Noneconomic loss is capped at $100,000 for a person committing or fleeing from the commission of a felony, or if operating an uninsured vehicle.

The example Richmond used:

“If you’re injured in an accident and you’re zero percent at fault — you’re sitting at a red light and get rear-ended at 70 mph by a drunk driver — if you do not have auto insurance at the time of that accident, there’s a cap on your damages,” Richmond said.

“Now, we’ve all been in this, whether it’s car insurance or something else; you tie a credit card to something and it’s on auto pay and your card expires, and you miss the email that’s going to your Gmail and you totally miss the notification.

“If your insurance has been expired for one month — just one minute after one month — there’s a cap on the amount of money you can recover. There’s no cap on economic loss but for pain and suffering it’s $100,000, even if you’re paralyzed from the waist down.”

So what will the new law mean for drivers? Consumers should see a reduction in auto rates, though it may take 12 to 18 months.

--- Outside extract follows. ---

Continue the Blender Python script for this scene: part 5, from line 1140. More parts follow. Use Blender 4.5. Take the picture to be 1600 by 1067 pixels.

Florida and Georgia recently enacted . The office of Florida Gov. Ron DeSantis announced that the five leading insurers in the state cut premiums by an average of 6 percent in 2025. In Georgia, Gov. Brian Kemp’s office said Allstate Insurance Co. trimmed rates 5 percent and Travelers Insurance went down 10 percent.

Fleet operators also have benefited. The Atlanta Rapid Transit Authority saved $2.8 million in casualty and liability expenses, Kemp’s office said.

It stands to reason there will be some sort of savings in New York for municipalities, freight carriers and even small businesses with a fleet of vehicles.

But for personal injury law firms — and there are many just in Rochester — each potential case now will be scrutinized to an even greater degree.

“For certain people, we’re just going to have to tell them, ‘We can’t help you. We used to be able to but now we can’t and this is why,’ ” Richmond said. “We want to help everybody but we have to make business decisions.”

For the persons they can help, the net compensation could be reduced by the costs of the case.

“What’s going to change in certain cases is the amount of money that law firms have to spend on investigations and experts to ensure that they can get justice for their clients,” Richmond said. “Ultimately the way it works in New York, those expenses come out of the client’s portion of the net proceeds, it does not come out of the attorney’s fees. We’re fronting the money.

“If clients want to, they can elect to front all of the expenses. If you can imagine, most people don’t select that option because they don’t have the cash to lay out and they’re taking a lot of risk if it doesn’t work out. If we front it, it comes out of their end, but if we lose, they don’t owe anything.”